Quest For the Simurgh is the first volume of Marva Dasef's YA fantasy series Faizah's Destiny, in which we are introduced to Faizah and other characters. Faizah is a plucky, spunky heroine introducing a bit of feminist precociousness into a primitive world where it's not particularly welcome, a not uncommon element in YA fantasy. She's the daughter of a family that eventually intends to marry her off to someone boring, but in this story she breaks her family ties almost inadvertently and without actually recognizing the deed.

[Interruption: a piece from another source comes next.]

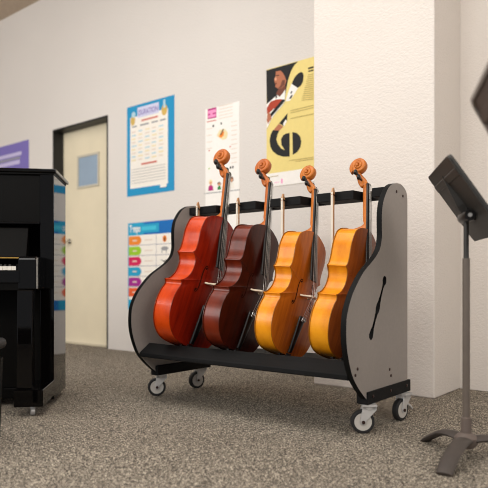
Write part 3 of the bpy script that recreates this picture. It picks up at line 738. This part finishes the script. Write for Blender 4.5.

The goal of finding the mysterious Simurgh arises when Faizah and her friend discover their teacher's disordered house and evidence of his abduction, and an apparent note in one of his books that they interpret as a message from him to seek the Simurgh in order to find the missing Wafai. The kids fall for it, despite holes in their reasoning one could drive a camel caravan through, and a series of arrangements and manipulations follows that lets each of the four escape their families and embark on the quest.

They're being manipulated themselves, though, and end up caught in a struggle between War and Peace (not exactly Good and Evil as the blurb suggests, but close enough), with the gods maneuvering them into taking sides. The original problems are ultimately resolved, but not before the protagonists wind their way through the divine squaring off.

This book is quite well written, and the quality of the writing drew me in immediately. The characters are also nicely drawn, particularly Faizah herself, who is engaging and easy to identify with. On the basis of superior characterization and writing, Quest For the Simurgh merits four stars.